Obviously a better plan might be for both officers to go back and place the suspect in handcuffs and then wake him up.

I arrived at the bar that night in response to a complaint of several people fighting. I identified the parties involved and determined that it didn’t require an arrest. One suspect stood out. He was about 6’4”, big and drunk. He seemed nice enough at the time. He had gotten into the usual argument with a couple of locals. He was from out of town but used to spend his summers here when he was a kid. I released him and started to talk with the bartender.

The bartender told me that the suspect’s father was a military man, and that he and several of his friends had decided to do an experiment on their male children. He explained that each of the boys had been trained in their youth in martial arts, weapons and firearms in an attempt make soldiers out of them. He told me that a book was even written about the experiment. He went on to explain that the experiment had backfired and because of the severity of the training most of the boys had developed psychological and chemical abuse problems. I counted my blessings that the suspect had been in a good mood and I had not decided to demonstrate his talents on me.

My shift had started at 1800 and would end at 0600 the following morning. It was winter but temperatures had been mild since Spring was approaching. The rest of the shift went along without much happening in the little town.

At 0530 the radio silence was broken by dispatch requesting that I respond to a residence in regard to an unwanted person. The homeowners had awakened to find a man passed out on the floor of their kitchen. I arrived and spoke with the elderly male homeowner and his wife.
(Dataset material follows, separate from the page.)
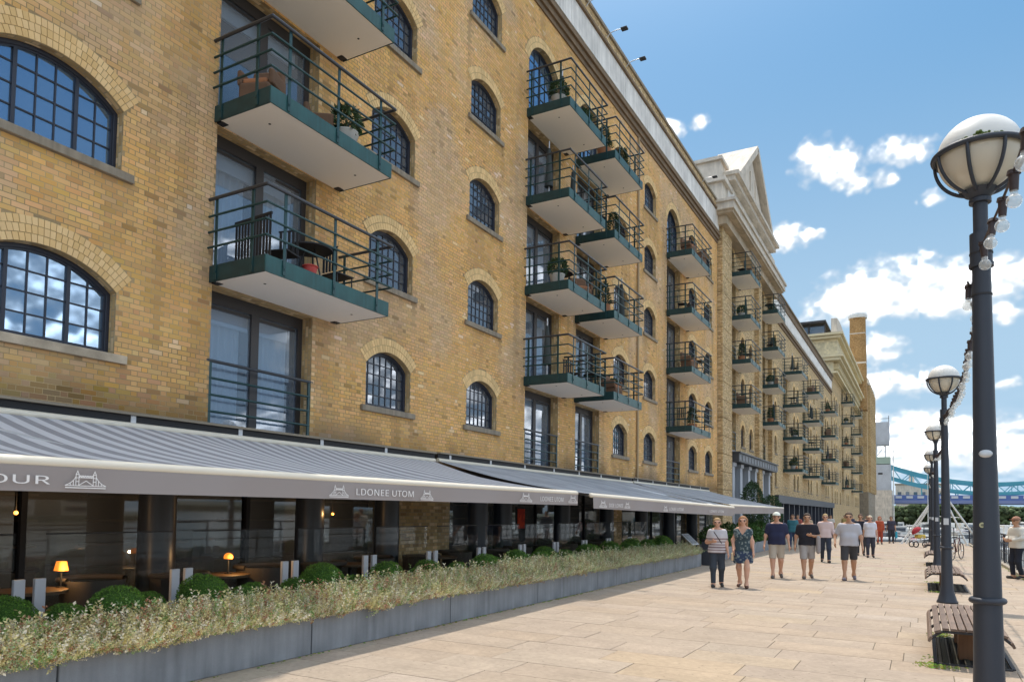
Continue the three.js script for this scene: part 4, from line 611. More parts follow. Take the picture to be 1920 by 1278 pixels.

The suspect was lying on his side facing the kitchen cabinets. A deputy would come on at 0600 and I would have to pick up my partner at the same time for shift change so back up, as usual, would be slow in coming if I needed it. I thought about trying to wake him but decided to cuff him first. I grabbed the one hand that was in view and quickly secured it. I pulled his second hand out and cuffed that one just as he was starting to wake. Initially he struggled against the cuffs but as I explained to him where he was and what was going on, he seemed to calm down.

As I rolled him onto his backside and stood him up I noticed three things. The first was a kitchen knife lying on the floor where he had just been. The owner identified it as his and that the suspect must have taken it out of the drying rack that was on the kitchen counter. Apparently he had decided to curl up armed before taking a nap.

The second was the rifle leaning against the wall that had been hidden from my view when I came in. It had been behind the door as I focused on the suspect. A friend of the homeowner would explain later that the old man kept the .22 loaded in case dogs got into his garbage cans.

The third thing was that the suspect was the same suspect from the night before. I sighed a breath of relief imagining what could have happened if the old man had awakened the suspect before my arrival. I was also relieved that the burglar hadn’t had time to put the knife or rifle to use on me.

He would be charged with Burglary and Damage to Property. After he was transported to jail, phone calls started coming in about vandalisms to vehicles. Following his tracks in the snow it appeared that after he left the bar he staggered through the neighborhood entering several vehicles attempting to escape the cold and find a place to sleep. While in the cars he has apparently gotten restless and trashed the interiors. His steps also indicated he had tried to enter several other homes, but was unsuccessful because they were locked.

There are a few little sayings that I try and teach my students regarding officer safety; “Stop, listen, look, then approach”, “Control then cuff”, “Cuff then Search” and “Let sleeping giants, sleep”.